The head of the Arab League said on Saturday the Palestinians should seek U.N. recognition for their statehood in September because negotiations with Israel have proven futile.

“The sound path is going to the United Nations and political struggle,” Amr Moussa told Reuters.

He was speaking in Doha, where Arab League member states were to meet later on Saturday to discuss Palestinian options in the wake of major policy speeches by U.S. President Barack Obama and Israeli Prime Minister Benjamin Netanyahu.

Moussa said a vision presented by Netanyahu in a speech to the U.S. Congress that week had amounted to a series of “no’s.”

“I believe that negotiations have become futile in light of these no’s. What will you negotiate on?” Moussa said referring to the Netanyahu speech which the Palestinians said put more obstacles in the path of the moribund peace process.

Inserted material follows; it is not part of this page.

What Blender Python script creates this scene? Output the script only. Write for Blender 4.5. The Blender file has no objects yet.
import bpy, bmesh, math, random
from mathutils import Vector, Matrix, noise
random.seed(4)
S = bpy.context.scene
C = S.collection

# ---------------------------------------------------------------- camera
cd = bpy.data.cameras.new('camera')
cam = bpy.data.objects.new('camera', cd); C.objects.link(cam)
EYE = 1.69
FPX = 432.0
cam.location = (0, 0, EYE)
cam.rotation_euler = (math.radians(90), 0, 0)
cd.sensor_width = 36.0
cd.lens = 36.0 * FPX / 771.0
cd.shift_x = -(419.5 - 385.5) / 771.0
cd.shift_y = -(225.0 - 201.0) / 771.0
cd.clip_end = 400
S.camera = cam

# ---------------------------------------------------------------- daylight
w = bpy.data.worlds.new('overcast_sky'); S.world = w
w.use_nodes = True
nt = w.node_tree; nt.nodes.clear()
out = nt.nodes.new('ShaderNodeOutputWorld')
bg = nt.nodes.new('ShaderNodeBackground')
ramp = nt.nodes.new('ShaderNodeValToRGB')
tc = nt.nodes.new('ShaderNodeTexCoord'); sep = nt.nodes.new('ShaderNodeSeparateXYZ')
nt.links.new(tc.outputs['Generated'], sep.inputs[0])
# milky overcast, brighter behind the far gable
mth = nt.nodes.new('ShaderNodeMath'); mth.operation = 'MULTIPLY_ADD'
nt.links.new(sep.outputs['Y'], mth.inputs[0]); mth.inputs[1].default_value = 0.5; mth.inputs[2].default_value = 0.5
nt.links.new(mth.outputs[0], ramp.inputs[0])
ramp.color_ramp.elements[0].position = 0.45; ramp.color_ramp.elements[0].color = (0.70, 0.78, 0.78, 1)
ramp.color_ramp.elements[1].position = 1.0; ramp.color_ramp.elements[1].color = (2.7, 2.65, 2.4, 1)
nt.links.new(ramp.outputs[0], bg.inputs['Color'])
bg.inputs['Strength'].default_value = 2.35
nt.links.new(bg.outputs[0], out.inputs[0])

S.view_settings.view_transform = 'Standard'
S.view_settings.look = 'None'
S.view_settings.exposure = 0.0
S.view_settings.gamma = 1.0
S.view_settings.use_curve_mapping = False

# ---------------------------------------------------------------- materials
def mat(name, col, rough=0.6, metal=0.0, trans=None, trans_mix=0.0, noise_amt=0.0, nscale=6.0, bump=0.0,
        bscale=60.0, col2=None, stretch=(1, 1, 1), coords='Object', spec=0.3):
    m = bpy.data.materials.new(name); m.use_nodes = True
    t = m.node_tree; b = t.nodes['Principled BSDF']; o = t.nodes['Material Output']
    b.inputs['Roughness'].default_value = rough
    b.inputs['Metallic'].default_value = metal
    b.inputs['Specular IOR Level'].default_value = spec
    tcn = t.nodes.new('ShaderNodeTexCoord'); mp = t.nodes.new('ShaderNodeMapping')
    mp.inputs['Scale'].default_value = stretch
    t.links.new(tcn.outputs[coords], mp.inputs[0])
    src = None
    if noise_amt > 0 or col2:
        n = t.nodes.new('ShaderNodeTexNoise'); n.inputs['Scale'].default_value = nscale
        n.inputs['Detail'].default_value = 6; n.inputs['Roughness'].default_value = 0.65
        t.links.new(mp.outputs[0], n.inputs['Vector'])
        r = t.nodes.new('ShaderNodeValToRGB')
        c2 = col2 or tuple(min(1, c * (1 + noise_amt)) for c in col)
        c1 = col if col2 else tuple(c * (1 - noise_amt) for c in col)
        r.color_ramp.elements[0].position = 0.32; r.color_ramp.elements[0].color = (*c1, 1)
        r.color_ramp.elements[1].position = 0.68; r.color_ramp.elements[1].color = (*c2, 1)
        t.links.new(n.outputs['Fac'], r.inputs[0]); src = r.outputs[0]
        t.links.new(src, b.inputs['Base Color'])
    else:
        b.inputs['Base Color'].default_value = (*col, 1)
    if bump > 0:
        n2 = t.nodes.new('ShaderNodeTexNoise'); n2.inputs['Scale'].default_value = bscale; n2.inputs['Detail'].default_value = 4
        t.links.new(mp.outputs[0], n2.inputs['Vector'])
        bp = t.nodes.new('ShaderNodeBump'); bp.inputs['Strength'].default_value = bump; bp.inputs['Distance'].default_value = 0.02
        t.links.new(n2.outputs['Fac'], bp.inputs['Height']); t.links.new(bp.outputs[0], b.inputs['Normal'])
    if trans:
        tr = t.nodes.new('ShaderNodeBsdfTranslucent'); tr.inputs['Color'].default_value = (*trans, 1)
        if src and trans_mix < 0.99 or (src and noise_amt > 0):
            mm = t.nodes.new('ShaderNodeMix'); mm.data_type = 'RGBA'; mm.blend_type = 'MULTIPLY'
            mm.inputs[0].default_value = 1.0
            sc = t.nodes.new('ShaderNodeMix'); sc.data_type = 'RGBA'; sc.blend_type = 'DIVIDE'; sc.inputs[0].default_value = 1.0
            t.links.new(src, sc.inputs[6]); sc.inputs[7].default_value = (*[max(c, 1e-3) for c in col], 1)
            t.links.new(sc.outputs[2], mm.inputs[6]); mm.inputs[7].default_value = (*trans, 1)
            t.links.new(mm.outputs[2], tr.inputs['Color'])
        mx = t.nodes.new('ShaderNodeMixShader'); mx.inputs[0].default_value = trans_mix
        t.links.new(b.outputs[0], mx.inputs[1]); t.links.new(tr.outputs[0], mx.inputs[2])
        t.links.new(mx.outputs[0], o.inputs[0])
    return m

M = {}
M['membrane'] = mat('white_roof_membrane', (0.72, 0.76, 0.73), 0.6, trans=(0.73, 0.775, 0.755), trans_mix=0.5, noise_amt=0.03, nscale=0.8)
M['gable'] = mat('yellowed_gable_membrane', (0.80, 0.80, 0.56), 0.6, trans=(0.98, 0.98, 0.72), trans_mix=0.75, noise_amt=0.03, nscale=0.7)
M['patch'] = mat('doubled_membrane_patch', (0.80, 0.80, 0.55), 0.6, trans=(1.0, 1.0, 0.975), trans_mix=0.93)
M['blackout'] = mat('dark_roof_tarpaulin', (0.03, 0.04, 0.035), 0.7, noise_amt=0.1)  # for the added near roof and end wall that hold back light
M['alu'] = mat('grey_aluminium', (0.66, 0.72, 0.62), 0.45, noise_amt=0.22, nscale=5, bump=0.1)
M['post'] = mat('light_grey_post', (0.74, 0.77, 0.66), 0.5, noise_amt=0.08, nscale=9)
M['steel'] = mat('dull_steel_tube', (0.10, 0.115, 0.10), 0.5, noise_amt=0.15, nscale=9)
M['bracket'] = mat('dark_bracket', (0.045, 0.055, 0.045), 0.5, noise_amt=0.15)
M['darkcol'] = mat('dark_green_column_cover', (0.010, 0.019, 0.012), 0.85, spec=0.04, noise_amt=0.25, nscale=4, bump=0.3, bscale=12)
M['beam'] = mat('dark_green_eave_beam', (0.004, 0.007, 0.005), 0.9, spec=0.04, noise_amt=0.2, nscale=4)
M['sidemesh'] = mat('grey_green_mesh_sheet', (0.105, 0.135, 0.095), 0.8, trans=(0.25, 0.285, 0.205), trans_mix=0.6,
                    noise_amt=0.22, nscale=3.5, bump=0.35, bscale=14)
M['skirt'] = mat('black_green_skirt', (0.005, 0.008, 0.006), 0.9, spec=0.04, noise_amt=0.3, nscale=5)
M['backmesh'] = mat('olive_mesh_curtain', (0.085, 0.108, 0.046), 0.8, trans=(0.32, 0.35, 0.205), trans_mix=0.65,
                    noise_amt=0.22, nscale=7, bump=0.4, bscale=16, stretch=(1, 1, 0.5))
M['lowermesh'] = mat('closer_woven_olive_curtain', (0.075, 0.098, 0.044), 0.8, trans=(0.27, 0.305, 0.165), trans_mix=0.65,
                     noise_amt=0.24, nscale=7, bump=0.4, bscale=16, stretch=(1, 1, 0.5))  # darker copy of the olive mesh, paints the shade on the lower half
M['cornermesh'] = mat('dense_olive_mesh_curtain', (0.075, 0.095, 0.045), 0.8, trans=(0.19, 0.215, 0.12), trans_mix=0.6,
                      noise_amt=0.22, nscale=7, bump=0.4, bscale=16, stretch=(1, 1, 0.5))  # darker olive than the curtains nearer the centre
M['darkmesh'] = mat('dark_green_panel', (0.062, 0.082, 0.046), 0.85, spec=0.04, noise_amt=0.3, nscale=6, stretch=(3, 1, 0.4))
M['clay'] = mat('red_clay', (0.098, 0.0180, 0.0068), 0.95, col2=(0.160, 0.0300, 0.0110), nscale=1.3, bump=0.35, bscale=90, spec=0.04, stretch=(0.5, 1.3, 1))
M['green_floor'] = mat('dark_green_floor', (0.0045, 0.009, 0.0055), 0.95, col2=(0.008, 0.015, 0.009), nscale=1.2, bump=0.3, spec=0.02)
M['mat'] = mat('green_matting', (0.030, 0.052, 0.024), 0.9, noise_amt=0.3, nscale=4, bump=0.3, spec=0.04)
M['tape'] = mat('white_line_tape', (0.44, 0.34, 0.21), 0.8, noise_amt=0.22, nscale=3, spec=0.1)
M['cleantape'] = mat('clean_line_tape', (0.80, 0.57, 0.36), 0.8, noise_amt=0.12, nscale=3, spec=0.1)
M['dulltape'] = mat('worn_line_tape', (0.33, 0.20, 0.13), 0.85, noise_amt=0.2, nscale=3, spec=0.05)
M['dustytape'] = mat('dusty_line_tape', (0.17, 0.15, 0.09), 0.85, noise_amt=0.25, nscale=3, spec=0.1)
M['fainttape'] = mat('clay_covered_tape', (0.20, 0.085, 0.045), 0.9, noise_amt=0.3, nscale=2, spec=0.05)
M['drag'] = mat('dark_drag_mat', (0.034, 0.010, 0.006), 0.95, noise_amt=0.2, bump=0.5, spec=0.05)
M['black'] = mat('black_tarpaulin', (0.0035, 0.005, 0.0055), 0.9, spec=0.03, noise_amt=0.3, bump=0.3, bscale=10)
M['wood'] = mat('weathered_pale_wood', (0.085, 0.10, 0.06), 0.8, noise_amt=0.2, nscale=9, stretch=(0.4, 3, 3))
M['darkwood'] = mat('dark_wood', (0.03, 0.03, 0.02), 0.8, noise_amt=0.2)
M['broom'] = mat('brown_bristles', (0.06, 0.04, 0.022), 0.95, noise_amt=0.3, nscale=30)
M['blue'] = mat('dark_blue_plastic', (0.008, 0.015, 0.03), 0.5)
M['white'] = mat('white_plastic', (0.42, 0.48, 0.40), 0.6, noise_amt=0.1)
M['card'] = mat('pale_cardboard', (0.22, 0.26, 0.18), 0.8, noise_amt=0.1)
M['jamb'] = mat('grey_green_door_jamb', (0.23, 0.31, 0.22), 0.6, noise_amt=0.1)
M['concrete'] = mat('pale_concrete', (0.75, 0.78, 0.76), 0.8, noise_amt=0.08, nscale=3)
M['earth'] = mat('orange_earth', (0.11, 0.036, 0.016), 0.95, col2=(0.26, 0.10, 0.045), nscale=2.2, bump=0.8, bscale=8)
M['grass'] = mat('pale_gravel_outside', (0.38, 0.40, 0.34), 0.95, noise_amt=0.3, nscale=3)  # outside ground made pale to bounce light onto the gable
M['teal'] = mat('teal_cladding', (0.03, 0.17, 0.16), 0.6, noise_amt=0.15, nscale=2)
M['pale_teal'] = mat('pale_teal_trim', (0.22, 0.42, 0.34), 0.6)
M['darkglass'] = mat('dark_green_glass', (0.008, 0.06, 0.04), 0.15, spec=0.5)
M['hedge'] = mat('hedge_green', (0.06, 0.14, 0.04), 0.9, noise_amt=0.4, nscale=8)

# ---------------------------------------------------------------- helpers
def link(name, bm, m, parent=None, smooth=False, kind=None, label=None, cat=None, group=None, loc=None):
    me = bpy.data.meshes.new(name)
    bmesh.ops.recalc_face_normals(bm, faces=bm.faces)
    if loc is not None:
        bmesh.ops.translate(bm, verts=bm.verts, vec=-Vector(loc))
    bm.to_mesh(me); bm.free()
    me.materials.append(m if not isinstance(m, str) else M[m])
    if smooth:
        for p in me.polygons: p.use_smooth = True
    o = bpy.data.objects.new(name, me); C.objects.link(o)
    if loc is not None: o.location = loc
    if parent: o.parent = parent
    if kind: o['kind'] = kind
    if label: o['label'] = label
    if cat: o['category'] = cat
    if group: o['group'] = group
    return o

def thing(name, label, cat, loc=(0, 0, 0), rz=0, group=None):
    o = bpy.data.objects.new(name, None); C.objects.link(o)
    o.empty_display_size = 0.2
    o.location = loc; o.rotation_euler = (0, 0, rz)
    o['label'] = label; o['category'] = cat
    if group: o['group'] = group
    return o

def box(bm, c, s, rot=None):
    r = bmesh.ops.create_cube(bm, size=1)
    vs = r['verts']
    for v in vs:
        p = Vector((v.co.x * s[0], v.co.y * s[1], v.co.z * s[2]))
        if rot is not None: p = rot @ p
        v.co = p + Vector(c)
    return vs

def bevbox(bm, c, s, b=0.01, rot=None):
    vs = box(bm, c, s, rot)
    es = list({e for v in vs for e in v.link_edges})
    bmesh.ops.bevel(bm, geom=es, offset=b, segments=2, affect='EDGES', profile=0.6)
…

Netanyahu said he was willing to make concessions for peace but repeated terms long rejected by the Palestinians, including an insistence that they recognize Israel as a Jewish state and accept Israel keeping settlement blocs in the occupied West Bank.

Palestinian President Mahmoud Abbas, in Doha for the meeting of the Arab League’s peace process committee, said this week he would seek U.N. recognition for Palestinian statehood if there was no breakthrough in the peace process by September.

The Palestinians currently have the status of U.N. observers without voting rights, but are hoping that at September’s General Assembly they can persuade other nations to accept them as a sovereign member.

Both Netanyahu and Obama have criticized the move, and although U.S. opposition means the Palestinians have very little chance of success, the Israelis fear the maneuvering will leave them looking increasingly vulnerable on the diplomatic front.

U.S.-brokered talks between the Palestinians and Israel broke down last September in a dispute over continued Jewish settlement building in the West Bank.